4 июня 1940 г. Черчилль произнес в палате общин самые знаменитые слова своей продолжительной политической жизни. В отличие от относительно краткого выступления 26 мая эта речь длилась 34 минуты, она была только что создана премьером - никто не может сказать, когда он нашел для этого время. Интеллектуальная битва с Галифаксом едва закончилась и теперь Черчилль говорил не в душной прокуренной комнате, а на всю продуваемую океанскими ветрами Англию, на весь замерший в ожидании финала европейских событий мир. «Даже если значительные части Европы и многие старые и знаменитые государства падут или будут в шаге от падения в руки гестапо и всего отвратительного аппарата нацистского правления, мы не поколеблемся и не падем ниц. Мы будем продолжать войну до конца. Мы будем сражаться во Франции, мы будем сражаться на морях и океанах, мы будем сражаться с растущей уверенностью и увеличивающейся мощью в воздухе, мы будем защищать наш остров, чего бы нам это ни стоило. Мы будем сражаться на пляжах, мы будем сражаться в местах высадки, мы будем сражаться в полях и на улицах, мы будем сражаться в холмах; мы никогда не сдадимся, и даже если, во что я ни на секунду не поверю, наш остров или большая его часть, погибая, попадет в руки врага, тогда наша Империя за морями, вооруженная и охраняемая Британским флотом будет продолжать борьбу до тех пор, пока, в милостивый господний час, Новый мир со всей своей мощью не выступит на освобождение Старого».

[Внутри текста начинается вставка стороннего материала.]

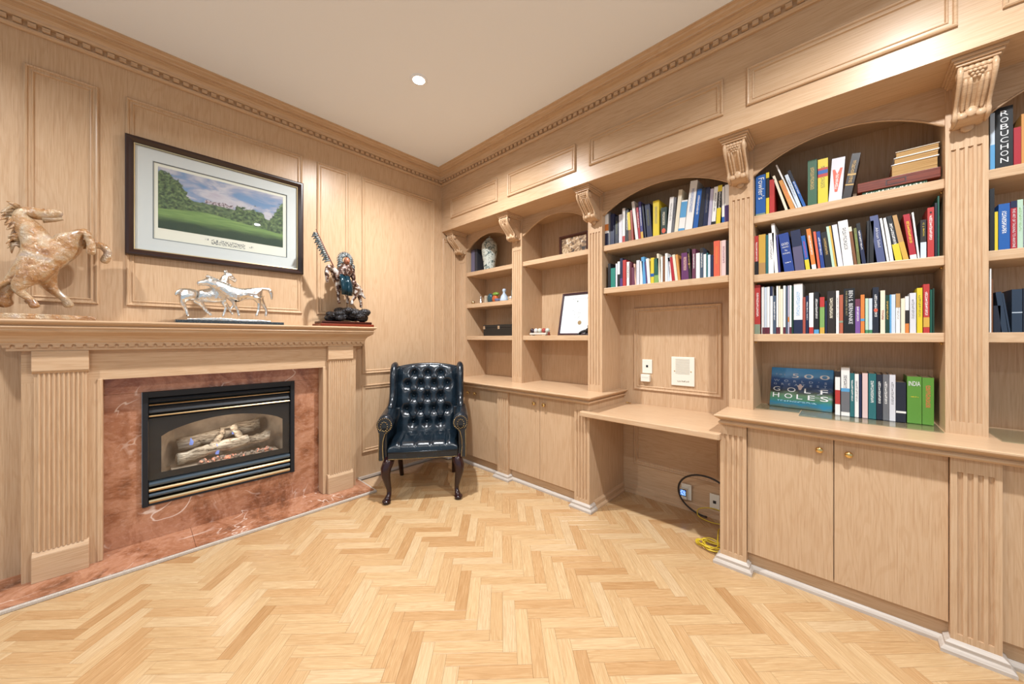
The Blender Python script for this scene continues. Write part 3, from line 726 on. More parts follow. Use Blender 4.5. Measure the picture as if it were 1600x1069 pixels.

Ради этих слов он прожил свою жизнь - он ободрил и придал мужество нуждающейся в нем стране. Как греческий хор, обозначающий голос судьбы в великой трагедии. Этот словесный катарсис давал необходимое вдохновение нации. Тот, кто слышал эти слова в роковой час, уже не мог их забыть. Один из членов парламента написал Черчиллю: «Эта речь - на тысячу лет и она стоит тысячи пушек».